-- YOUR TASK --
Copy each line that has the string "part" somewhere in it.

(Dataset rows)

------------------------------------------------------------------------

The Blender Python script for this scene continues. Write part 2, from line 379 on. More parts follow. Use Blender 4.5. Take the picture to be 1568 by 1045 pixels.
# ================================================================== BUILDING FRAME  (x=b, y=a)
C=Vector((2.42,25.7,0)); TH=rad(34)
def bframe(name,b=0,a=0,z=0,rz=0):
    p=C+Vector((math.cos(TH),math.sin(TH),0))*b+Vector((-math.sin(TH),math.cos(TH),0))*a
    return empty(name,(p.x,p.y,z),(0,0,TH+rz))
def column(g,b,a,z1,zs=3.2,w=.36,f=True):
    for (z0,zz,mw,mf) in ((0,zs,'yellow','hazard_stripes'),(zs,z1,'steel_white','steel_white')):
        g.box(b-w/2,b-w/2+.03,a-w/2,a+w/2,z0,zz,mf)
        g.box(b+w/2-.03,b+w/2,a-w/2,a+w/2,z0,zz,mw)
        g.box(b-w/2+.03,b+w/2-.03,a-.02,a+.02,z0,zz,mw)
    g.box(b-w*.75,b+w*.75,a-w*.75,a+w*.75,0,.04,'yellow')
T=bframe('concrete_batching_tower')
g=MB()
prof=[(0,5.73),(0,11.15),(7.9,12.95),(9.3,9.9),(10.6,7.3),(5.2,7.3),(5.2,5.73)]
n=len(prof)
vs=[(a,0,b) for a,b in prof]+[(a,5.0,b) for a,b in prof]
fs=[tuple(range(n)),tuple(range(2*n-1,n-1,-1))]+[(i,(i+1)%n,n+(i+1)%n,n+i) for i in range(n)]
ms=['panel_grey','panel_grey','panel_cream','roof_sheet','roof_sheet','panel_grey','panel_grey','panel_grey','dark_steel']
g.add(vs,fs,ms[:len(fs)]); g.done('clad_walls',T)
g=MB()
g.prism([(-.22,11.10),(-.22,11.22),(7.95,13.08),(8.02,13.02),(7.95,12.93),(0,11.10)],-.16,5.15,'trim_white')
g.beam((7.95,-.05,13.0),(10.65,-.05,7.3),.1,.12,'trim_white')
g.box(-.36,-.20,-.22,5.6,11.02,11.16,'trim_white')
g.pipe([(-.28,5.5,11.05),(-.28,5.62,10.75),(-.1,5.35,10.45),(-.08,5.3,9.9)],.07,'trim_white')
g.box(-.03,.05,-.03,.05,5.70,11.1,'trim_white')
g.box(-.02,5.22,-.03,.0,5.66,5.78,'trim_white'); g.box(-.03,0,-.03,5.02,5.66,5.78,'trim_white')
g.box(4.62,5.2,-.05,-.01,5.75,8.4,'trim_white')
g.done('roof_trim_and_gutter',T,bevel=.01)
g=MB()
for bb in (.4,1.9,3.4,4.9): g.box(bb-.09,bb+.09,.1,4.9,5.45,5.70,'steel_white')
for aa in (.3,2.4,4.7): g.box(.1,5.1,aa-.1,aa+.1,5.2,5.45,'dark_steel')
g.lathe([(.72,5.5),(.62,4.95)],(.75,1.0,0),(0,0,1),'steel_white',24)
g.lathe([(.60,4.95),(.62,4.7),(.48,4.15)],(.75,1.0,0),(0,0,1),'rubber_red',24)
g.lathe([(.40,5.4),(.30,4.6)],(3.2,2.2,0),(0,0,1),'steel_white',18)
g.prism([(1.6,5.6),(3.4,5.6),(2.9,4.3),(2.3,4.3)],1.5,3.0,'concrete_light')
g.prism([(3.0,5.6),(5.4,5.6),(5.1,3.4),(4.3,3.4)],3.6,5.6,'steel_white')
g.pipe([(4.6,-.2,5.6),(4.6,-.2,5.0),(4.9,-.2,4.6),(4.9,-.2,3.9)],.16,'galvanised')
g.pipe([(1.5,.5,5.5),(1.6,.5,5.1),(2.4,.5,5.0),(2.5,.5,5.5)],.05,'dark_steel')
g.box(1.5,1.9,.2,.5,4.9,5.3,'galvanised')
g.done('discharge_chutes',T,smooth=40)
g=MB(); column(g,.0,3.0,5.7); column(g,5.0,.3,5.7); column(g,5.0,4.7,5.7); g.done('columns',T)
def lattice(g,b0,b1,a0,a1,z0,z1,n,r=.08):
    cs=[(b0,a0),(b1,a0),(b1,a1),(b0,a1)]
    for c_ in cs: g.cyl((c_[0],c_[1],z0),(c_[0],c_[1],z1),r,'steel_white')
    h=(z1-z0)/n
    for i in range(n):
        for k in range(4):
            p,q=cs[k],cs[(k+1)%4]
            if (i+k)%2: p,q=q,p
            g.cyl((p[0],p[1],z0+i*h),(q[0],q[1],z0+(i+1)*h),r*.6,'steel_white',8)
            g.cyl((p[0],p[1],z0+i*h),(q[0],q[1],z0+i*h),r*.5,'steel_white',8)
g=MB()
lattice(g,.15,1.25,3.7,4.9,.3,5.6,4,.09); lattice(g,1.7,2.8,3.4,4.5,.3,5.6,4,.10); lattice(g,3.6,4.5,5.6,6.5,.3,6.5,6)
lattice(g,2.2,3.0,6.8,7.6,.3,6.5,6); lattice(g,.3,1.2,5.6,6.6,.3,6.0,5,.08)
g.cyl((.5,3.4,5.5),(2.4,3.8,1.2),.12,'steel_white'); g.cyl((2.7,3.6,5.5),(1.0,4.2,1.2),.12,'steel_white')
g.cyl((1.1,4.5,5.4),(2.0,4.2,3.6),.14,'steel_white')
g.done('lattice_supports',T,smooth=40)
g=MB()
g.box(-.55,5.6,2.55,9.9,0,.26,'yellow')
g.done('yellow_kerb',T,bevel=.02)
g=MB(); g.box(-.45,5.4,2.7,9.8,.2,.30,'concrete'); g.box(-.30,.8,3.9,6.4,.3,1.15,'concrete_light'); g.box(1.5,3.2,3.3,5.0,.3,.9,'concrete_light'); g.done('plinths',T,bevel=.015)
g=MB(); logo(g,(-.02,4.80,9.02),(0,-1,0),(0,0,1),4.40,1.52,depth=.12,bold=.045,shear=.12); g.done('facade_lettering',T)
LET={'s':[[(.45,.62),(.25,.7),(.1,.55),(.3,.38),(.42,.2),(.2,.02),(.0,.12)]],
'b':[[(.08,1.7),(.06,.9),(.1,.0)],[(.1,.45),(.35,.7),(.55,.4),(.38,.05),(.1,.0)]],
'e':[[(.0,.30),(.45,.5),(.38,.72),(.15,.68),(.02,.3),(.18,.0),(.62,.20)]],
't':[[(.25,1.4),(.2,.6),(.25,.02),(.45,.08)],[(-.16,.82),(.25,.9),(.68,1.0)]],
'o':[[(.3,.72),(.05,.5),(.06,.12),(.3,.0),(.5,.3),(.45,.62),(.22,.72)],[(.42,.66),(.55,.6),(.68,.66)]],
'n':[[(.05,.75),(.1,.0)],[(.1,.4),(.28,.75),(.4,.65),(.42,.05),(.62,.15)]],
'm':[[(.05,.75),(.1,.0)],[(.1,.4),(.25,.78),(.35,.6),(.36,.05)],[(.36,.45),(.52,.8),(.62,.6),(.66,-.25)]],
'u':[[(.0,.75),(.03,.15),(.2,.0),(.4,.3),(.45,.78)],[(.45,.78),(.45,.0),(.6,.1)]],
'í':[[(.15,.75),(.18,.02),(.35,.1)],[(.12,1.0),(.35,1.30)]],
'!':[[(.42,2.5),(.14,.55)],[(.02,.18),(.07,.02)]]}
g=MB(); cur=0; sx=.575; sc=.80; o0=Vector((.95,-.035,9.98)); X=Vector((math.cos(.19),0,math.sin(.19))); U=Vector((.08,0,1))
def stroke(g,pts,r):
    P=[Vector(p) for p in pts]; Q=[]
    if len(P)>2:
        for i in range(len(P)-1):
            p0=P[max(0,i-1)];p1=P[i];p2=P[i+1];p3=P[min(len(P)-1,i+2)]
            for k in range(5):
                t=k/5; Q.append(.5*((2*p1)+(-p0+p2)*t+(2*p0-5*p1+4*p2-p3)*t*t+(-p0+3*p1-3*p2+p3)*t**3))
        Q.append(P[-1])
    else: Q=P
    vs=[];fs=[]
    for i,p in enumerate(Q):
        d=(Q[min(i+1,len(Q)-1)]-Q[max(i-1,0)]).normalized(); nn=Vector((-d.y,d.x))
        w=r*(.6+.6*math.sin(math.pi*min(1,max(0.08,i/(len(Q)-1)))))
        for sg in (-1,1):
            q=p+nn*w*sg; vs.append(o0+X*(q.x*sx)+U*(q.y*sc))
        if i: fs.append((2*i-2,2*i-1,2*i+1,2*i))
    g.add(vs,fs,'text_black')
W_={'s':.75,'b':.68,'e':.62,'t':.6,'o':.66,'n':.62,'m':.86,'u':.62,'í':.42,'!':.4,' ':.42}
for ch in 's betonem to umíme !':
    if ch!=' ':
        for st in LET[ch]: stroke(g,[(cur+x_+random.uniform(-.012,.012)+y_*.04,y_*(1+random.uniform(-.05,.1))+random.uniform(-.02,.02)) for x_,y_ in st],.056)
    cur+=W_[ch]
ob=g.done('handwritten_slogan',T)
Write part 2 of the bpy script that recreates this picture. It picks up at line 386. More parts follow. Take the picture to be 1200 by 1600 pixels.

------------------------------------------------------------------------

-- COMPLETE OUTPUT --
The Blender Python script for this scene continues. Write part 2, from line 379 on. More parts follow. Use Blender 4.5. Take the picture to be 1568 by 1045 pixels.
Write part 2 of the bpy script that recreates this picture. It picks up at line 386. More parts follow. Take the picture to be 1200 by 1600 pixels.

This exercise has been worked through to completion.